Taking their cue from the Chinese Zodiac, Team USA chose the sign of the Rooster, symbolizing confidence and motivation, as inspiration for their chocolate and sugar showpieces.  Using blown sugar claws, wattles, and comb; cast-sugar body; and pastillage feathers airbrushed black, white, and gold, Chef Scott Green portrayed a rooster spoiling for a fight.  Chef Joshua Johnson’s chocolate showpiece flapped its wings, flaunting motley feathers which had been expertly cut, shaped, and arrayed.  Each showpiece weighed between thirty and forty pounds and had to be moved from their workstations to a display table before the final judging took place.

Their muse also shone through during the tasting portion in which Chefs Wressell, Green, and Johnson presented several composed desserts to the panel of elite pastry chefs from around the world.  Aiming to use flavors that spoke of the seasons and to incorporate uniquely American products, the three chefs put forward a tasting that earned them the Judges’ Prize for Best Dégustation.  Chef Josh created three chocolate bonbons including a layered confection with raspberry, vanilla, and hazelnut; and a molded cassis marshmallow with pear pâtes de fruits in a thin, milk chocolate shell.  One of the chocolate bonbons contained coffee caramel, chocolate nougatine, and hickory-coriander praline, a flavor profile which was closely echoed in their chocolate petit gâteau.  The other petits gâteaux reflected bright, summertime flavors: one with strawberry and pistachio; the other with tropical fruits complemented by vanilla mousse and mango-yuzu spheres.  A semi-cylindrical entremet combined several flavors and textures: tangerine compote, chocolate cremeaux, vanilla mousse, with a hazelnut sponge and crumble.  Banana ice cream, mulberry sorbet, and vanilla parfait combined to make an impressive entremet glacé with hints of hazelnut.  Team USA’s plated dessert combined the traditional flavors of Parisian apples with crème fraîche mousse and made it unique with the introduction of yuzu gelée, verbena, and black bamboo salt.  Almost every dessert was decorated with fresh herbs and micro-greens: from coriander and basil to black mint and lemon verbena.

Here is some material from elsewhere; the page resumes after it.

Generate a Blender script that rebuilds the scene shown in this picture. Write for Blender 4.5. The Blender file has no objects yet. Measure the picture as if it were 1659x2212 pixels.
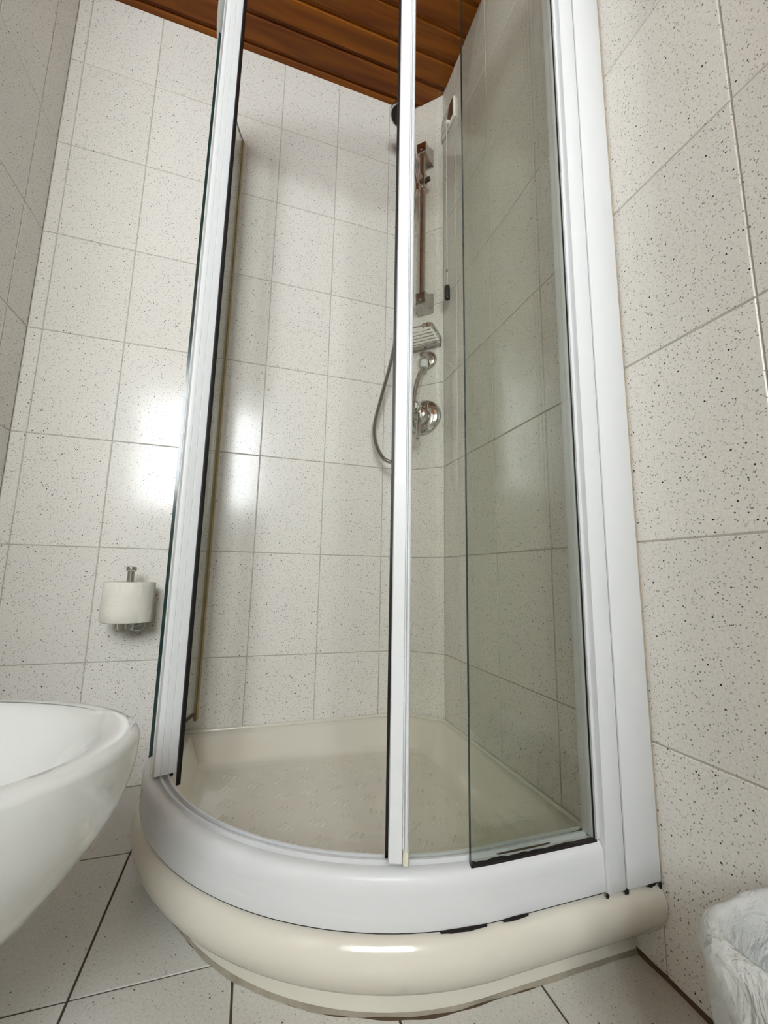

Over a dozen judges contemplated and tasted the work as the competitors presented each completed product.  Throughout the two-day competition which took place over thirteen total hours, spectators from all around the world were cheering on their country’s representatives.  The audience, made up mostly of pastry professionals and students, were treated to an excellent show in which they were able to witness the latest in pastry techniques and aesthetics.

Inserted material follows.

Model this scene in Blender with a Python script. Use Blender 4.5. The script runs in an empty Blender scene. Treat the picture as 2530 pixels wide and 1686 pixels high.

“It was a really positive experience to be able to see all the competitors working on that high level,” Chef Josh reflected after returning to Chicago.  “Competitions push concepts, trends, and individuals and that moves the pastry industry forward.  It also inspires young professionals to reach for that level and to challenge themselves no matter where they are.”

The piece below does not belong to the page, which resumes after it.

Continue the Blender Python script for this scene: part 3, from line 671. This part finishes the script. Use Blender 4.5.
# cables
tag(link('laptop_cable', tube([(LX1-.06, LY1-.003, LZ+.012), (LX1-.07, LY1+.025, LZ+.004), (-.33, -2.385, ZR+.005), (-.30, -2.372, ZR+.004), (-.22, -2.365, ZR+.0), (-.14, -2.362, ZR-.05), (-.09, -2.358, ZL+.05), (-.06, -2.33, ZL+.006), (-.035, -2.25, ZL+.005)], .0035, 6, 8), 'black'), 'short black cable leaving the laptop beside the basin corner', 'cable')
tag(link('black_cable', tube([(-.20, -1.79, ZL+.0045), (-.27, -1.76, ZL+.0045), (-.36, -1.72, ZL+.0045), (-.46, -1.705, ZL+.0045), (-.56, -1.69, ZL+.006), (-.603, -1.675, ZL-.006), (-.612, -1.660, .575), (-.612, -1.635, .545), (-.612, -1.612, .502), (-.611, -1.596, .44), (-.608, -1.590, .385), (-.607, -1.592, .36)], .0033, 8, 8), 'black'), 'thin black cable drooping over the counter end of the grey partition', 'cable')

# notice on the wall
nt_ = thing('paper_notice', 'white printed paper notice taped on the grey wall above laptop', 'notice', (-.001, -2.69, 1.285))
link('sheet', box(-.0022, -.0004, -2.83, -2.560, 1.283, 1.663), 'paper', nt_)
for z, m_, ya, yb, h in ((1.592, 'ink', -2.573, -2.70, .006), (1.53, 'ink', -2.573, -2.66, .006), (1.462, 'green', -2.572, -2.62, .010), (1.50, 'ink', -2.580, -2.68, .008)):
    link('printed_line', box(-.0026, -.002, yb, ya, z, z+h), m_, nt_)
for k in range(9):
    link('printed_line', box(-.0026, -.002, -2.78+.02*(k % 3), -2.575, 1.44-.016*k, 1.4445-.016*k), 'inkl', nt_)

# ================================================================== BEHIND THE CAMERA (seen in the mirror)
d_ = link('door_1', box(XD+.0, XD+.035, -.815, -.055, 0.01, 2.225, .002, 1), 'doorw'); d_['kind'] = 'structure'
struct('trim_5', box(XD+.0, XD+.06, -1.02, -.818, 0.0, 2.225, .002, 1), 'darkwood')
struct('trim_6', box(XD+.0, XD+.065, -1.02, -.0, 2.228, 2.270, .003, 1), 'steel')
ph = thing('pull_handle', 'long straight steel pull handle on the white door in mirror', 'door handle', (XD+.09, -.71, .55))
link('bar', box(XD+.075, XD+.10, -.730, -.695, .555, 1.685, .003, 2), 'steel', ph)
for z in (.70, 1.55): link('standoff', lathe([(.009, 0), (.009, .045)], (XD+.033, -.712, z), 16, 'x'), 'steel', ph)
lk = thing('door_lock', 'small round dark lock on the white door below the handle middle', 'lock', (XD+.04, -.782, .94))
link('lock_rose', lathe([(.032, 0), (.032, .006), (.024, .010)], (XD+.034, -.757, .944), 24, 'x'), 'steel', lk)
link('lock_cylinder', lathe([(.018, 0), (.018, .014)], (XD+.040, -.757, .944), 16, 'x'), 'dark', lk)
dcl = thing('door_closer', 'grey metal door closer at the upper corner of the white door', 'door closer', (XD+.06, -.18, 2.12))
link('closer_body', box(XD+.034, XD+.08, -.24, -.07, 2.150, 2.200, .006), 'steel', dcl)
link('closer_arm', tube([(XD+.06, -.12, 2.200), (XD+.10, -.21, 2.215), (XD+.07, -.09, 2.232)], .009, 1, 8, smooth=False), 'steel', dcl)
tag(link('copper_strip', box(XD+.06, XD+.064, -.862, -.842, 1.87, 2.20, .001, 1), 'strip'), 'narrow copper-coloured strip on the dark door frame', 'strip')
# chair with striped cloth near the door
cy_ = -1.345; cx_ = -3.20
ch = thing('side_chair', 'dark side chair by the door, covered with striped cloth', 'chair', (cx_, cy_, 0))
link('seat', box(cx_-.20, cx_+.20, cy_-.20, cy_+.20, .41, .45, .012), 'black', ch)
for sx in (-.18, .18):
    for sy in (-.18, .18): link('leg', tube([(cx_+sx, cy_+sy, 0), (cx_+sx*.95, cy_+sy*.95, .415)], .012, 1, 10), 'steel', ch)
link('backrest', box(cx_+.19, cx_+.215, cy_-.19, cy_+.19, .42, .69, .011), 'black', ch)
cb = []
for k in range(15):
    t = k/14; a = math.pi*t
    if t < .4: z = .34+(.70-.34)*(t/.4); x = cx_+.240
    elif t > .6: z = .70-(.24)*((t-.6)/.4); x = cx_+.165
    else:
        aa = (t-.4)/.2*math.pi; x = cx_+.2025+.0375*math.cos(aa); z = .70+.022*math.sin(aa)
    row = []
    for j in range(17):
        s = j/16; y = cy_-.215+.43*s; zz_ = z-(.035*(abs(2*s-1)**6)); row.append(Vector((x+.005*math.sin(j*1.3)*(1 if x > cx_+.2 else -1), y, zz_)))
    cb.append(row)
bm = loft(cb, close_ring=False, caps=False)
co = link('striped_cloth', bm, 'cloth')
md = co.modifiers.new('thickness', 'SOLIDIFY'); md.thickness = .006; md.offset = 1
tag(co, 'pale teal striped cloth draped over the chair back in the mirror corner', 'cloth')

With the silver medal, Team USA accomplished one of their goals to prove that North American pastry chefs can compete at this level of international excellence.  Over the past two years of preparation, Chefs Gossett, Green, and Johnson have challenged themselves and broadened their base of knowledge and experience so that, upon returning to The French Pastry School, they can serve as better mentors, teachers, and inspiration to their students of the full-time programs, L’Art de la Pâtisserie and L’Art du Gâteau.